Best let to get big. Not to be pruned heavy-handedly. Good selective pruning can open them up and make them look less oppressive, can train branches around gutters and off of houses, and can bring more beauty out of your plant. These shrubs are the hardest to do. Never remove more than 1/8 total leaf surface in one year. It stresses them or it can cause a watersprout-rebound effect — ick! Tree-likes have stiffish branches, generally. Examples of tree-likes include rhododendrons, andromeda (pieris), magnolias, deciduous Viburnums, camellias and witch hazel.

Most tree-likes just need to have all of the dead wood taken out.

If you still want to do more:

Take out suckers (straight-up, skinny branches from the base and trunk of the shrub or tree.

Take out any big crossing, rubbing branches and double leaders (two main top branches with a narrow branch-crotch angle) on trees.

Take back or remove any branches hanging on the ground, if only up 1/2”.

Take out the worst of the smaller crossing, rubbing branches — choosing the healthiest and best placed branch to remain.

Prune to shorten or completely remove the worst wrong-way branches that start from the outside of the shrub, and go the wrong way back into the center and out the other side. Sometimes a side branch has a smaller branch that heads too far up into the next “layer”, or goes too far down. You can cut some of these off to add more definition to your shrub’s branches.

If you have two parallel branches rather close together, it may look better to remove one. If you, have three parallel branches you may want to remove the center one. This will make things look nicer.

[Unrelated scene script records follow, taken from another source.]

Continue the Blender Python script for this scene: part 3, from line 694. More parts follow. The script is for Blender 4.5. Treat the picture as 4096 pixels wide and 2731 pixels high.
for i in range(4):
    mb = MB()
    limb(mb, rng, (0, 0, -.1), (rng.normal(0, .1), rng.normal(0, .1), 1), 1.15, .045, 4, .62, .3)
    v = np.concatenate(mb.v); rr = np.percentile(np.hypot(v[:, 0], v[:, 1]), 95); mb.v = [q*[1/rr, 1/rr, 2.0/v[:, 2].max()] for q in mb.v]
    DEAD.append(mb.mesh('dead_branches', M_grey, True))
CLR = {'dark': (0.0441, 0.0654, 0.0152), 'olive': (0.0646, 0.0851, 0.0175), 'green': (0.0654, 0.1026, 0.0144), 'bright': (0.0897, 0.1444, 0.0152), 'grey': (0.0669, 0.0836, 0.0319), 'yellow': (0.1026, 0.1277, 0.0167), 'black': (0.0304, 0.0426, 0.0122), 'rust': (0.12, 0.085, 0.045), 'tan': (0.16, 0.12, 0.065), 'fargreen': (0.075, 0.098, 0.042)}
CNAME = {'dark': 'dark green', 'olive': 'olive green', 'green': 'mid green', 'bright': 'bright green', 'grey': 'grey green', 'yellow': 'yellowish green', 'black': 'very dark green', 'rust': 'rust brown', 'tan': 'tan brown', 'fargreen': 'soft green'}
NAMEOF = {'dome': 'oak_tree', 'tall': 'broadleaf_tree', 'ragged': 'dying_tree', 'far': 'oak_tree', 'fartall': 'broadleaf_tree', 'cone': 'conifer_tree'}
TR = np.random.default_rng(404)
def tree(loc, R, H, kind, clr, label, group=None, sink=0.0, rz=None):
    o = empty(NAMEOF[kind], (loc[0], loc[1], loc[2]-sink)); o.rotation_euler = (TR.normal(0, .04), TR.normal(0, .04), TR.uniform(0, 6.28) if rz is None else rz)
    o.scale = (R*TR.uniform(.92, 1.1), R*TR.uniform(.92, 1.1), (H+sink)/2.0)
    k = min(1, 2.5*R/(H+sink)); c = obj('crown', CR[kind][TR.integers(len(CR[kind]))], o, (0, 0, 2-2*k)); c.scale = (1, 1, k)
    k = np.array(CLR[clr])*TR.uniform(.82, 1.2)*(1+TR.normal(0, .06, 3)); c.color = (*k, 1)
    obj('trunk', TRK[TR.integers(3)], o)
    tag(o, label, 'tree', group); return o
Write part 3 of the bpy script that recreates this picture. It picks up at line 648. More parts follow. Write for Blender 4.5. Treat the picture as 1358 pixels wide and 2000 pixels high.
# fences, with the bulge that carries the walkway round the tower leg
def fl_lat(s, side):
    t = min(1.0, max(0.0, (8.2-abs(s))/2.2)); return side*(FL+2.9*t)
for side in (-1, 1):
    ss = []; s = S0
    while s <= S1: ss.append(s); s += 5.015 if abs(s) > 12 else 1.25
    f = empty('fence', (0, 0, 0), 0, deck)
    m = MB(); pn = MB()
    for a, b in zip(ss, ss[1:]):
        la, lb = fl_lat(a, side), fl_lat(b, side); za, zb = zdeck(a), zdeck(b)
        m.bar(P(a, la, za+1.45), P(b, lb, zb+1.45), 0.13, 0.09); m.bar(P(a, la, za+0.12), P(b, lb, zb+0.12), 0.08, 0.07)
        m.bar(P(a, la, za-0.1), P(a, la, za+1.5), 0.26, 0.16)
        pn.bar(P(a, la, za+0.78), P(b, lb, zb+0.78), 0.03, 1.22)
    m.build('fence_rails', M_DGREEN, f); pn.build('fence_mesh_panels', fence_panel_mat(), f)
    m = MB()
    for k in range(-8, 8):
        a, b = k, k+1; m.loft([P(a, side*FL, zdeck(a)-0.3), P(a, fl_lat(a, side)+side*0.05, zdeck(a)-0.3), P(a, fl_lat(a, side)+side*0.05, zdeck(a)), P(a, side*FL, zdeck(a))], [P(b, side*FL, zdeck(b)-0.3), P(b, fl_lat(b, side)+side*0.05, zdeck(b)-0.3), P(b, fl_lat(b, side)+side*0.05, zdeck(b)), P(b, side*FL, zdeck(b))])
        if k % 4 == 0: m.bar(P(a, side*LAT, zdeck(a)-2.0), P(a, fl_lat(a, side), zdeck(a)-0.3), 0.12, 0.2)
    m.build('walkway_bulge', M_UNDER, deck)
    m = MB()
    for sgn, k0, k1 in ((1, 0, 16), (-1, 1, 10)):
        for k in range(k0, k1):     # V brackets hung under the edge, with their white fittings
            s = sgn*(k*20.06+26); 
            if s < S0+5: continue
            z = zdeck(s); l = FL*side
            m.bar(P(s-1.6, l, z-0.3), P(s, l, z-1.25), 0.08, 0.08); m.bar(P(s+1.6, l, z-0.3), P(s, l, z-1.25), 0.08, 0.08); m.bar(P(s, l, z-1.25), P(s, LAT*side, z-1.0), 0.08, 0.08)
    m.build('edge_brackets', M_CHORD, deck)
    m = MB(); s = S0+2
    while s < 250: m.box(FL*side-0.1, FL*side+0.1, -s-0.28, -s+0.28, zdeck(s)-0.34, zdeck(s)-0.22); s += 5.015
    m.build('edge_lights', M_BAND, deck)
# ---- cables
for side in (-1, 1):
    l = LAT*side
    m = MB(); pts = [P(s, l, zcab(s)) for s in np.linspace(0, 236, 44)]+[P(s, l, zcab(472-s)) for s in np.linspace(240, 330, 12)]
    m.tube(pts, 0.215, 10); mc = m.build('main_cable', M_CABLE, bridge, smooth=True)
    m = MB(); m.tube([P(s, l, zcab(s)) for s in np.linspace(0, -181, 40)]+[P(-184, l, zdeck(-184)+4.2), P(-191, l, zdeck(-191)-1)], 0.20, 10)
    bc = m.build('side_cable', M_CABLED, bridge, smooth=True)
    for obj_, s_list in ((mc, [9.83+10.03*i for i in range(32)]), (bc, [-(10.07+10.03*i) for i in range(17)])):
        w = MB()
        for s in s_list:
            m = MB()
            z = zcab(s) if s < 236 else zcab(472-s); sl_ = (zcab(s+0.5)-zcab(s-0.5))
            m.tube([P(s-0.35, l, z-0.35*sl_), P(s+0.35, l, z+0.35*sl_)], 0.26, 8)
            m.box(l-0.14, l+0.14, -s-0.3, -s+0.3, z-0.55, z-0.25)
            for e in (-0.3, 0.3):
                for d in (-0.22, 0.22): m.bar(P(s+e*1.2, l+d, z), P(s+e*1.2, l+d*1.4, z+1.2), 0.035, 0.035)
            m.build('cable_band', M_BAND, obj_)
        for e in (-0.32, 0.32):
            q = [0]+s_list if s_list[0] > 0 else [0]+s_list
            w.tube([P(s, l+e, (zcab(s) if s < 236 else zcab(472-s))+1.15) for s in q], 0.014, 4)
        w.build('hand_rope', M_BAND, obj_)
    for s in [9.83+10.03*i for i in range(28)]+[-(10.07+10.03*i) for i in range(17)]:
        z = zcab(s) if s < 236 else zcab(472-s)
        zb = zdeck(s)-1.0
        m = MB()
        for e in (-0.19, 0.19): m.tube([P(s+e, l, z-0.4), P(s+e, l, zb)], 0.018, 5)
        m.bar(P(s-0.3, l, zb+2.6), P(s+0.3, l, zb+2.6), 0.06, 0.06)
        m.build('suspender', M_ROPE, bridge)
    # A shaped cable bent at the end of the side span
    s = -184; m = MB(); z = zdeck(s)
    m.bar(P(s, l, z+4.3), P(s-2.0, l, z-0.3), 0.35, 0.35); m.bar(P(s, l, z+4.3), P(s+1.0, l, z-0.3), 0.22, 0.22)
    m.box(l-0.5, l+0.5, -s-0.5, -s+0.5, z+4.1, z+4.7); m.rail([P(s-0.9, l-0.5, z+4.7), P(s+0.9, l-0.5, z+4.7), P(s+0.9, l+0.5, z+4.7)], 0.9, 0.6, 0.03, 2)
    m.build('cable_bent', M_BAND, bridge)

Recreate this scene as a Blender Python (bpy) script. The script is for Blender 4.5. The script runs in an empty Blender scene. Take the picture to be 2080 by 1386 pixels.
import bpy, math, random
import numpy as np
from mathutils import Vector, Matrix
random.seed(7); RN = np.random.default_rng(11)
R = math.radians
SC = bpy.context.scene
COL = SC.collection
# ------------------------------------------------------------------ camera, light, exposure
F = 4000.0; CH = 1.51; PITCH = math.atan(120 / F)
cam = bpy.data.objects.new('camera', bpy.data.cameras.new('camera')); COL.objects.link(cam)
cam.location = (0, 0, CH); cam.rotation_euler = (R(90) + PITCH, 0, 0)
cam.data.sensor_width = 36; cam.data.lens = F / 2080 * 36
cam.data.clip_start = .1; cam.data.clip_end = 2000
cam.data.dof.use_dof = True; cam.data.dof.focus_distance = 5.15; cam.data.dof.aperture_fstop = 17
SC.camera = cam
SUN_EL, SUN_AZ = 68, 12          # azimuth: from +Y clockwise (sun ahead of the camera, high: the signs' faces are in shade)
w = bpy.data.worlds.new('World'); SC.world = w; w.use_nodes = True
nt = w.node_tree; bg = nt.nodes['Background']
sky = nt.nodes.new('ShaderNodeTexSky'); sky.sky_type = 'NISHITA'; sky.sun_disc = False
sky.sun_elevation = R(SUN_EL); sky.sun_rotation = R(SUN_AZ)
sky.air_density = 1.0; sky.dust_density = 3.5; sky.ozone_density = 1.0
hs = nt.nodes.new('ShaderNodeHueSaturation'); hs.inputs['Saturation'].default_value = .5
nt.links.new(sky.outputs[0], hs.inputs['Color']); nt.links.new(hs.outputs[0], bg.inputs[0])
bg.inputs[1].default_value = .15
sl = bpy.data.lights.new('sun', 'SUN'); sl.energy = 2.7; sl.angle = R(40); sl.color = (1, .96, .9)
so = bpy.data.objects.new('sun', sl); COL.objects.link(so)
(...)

Before you finish, stand back and observe. If necssary, you may sparingly shorten some branches on tree like shrubs (not trees). Cut back to a side branch.”

Another resource, Peter McHoy’s A Practical Guide to Pruning (Abbeville Press, 1993), says that Arbutus unedo “can be trained with a single trunk, as a multi-stemmed tree, or left unpruned to form a dense shrub.” He does not mention shearing it like a hedge. According to The American Horticultural Society’s Pruning & Training edited by Christopher Brickell (DK Publishing, 1996), you can prune Arbutus unedo in spring, as soon as danger of frost is past (that would be early April in Seattle), but keep pruning to a minimum. Some people choose to remove lower branches to create a taller trunk on younger trees.

Your neighbors may be under the misapprehension that shearing will control the size of the plant. In Cass Turnbull’s Guide to Pruning (Sasquatch Books, 2006), the author says, “Because shearing is nonselective heading, it will stimulate bushy regrowth, creating a twiggy outer shell on sheared plants. This layer of twigs shades out the interior which then becomes leafless and full of dead leaves and deadwood. Meanwhile the outher shell becomes thicker and larger every year because, as it is sheared repeatedly, it must be cut a little farther out to retain its greenery. This dense, twiggy outer shell makes size reduction difficult because cutting back too far exposes that ugly dead zone inside the shrub. […] Therefore, shearing is not a good way to control the size of a shrub. […] Shearing is also a drain on the health of plants.[…] Shearing plants creates the antithesis of a healthy environment, making shrubs more prone to insect attack, deadwood and dieback. It adds a general stress on plants because the rapid, profuse regrowth promoted by repeated heading depletes their energy, and their resulting weakness and tender growth makes them more susceptible to injury from freeze or drought. […] shearing often defeats the purpose of shrubbery, usually by cutting off the flowers, but other characteristics get subverted as well.” If these are not reasons enough, it is not cost-effective to shear, as it must be done repeatedly.”

You may wish to contact Plant Amnesty to obtain a referral for a consulting arborist who will speak on your behalf.